● **The problem**:
Return the whole listing, line for line, without the pictures in it.

╭──

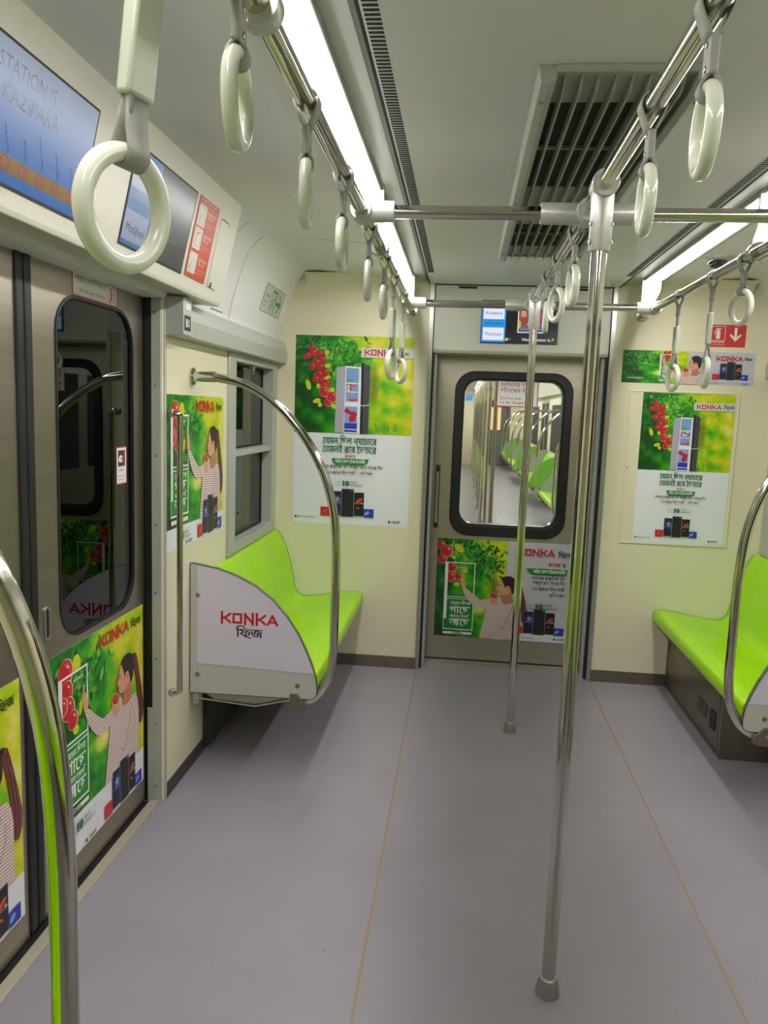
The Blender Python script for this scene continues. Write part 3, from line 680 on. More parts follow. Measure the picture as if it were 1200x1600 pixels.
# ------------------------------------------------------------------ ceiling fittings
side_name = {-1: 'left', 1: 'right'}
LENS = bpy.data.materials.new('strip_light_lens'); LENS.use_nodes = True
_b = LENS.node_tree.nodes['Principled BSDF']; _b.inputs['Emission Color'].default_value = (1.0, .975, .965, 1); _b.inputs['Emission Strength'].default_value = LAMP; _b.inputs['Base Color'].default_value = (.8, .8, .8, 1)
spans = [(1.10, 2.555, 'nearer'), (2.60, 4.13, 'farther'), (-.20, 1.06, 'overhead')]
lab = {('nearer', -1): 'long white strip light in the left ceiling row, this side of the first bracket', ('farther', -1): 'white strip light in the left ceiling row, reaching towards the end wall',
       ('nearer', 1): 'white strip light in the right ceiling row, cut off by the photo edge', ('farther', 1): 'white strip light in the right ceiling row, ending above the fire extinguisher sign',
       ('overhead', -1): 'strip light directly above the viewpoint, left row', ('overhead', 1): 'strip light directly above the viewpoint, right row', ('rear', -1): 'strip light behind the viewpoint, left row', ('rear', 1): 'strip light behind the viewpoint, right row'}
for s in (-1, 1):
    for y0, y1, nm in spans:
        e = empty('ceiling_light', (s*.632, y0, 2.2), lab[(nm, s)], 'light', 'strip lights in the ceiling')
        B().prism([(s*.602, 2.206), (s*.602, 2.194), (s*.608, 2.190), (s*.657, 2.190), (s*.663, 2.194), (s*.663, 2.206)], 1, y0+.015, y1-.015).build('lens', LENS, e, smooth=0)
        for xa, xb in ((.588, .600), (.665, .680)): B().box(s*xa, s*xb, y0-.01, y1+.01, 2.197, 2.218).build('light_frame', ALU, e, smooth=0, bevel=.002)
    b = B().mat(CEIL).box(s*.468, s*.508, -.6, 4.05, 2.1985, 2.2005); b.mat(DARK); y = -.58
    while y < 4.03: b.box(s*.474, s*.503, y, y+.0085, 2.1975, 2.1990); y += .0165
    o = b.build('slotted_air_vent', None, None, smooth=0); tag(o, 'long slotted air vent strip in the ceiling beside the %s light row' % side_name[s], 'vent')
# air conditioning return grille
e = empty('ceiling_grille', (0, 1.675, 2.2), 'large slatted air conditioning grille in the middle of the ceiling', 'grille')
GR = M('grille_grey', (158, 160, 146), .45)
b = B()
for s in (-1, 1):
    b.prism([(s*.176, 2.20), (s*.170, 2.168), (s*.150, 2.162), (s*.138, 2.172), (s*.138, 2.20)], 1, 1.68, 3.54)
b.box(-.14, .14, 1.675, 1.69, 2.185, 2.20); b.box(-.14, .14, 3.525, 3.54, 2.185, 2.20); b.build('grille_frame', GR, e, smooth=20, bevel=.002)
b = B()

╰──

● **Exercise solution**:
The Blender Python script for this scene continues. Write part 3, from line 680 on. More parts follow. Measure the picture as if it were 1200x1600 pixels.
# ------------------------------------------------------------------ ceiling fittings
side_name = {-1: 'left', 1: 'right'}
LENS = bpy.data.materials.new('strip_light_lens'); LENS.use_nodes = True
_b = LENS.node_tree.nodes['Principled BSDF']; _b.inputs['Emission Color'].default_value = (1.0, .975, .965, 1); _b.inputs['Emission Strength'].default_value = LAMP; _b.inputs['Base Color'].default_value = (.8, .8, .8, 1)
spans = [(1.10, 2.555, 'nearer'), (2.60, 4.13, 'farther'), (-.20, 1.06, 'overhead')]
lab = {('nearer', -1): 'long white strip light in the left ceiling row, this side of the first bracket', ('farther', -1): 'white strip light in the left ceiling row, reaching towards the end wall',
       ('nearer', 1): 'white strip light in the right ceiling row, cut off by the photo edge', ('farther', 1): 'white strip light in the right ceiling row, ending above the fire extinguisher sign',
       ('overhead', -1): 'strip light directly above the viewpoint, left row', ('overhead', 1): 'strip light directly above the viewpoint, right row', ('rear', -1): 'strip light behind the viewpoint, left row', ('rear', 1): 'strip light behind the viewpoint, right row'}
for s in (-1, 1):
    for y0, y1, nm in spans:
        e = empty('ceiling_light', (s*.632, y0, 2.2), lab[(nm, s)], 'light', 'strip lights in the ceiling')
        B().prism([(s*.602, 2.206), (s*.602, 2.194), (s*.608, 2.190), (s*.657, 2.190), (s*.663, 2.194), (s*.663, 2.206)], 1, y0+.015, y1-.015).build('lens', LENS, e, smooth=0)
        for xa, xb in ((.588, .600), (.665, .680)): B().box(s*xa, s*xb, y0-.01, y1+.01, 2.197, 2.218).build('light_frame', ALU, e, smooth=0, bevel=.002)
    b = B().mat(CEIL).box(s*.468, s*.508, -.6, 4.05, 2.1985, 2.2005); b.mat(DARK); y = -.58
    while y < 4.03: b.box(s*.474, s*.503, y, y+.0085, 2.1975, 2.1990); y += .0165
    o = b.build('slotted_air_vent', None, None, smooth=0); tag(o, 'long slotted air vent strip in the ceiling beside the %s light row' % side_name[s], 'vent')
# air conditioning return grille
e = empty('ceiling_grille', (0, 1.675, 2.2), 'large slatted air conditioning grille in the middle of the ceiling', 'grille')
GR = M('grille_grey', (158, 160, 146), .45)
b = B()
for s in (-1, 1):
    b.prism([(s*.176, 2.20), (s*.170, 2.168), (s*.150, 2.162), (s*.138, 2.172), (s*.138, 2.20)], 1, 1.68, 3.54)
b.box(-.14, .14, 1.675, 1.69, 2.185, 2.20); b.box(-.14, .14, 3.525, 3.54, 2.185, 2.20); b.build('grille_frame', GR, e, smooth=20, bevel=.002)
b = B()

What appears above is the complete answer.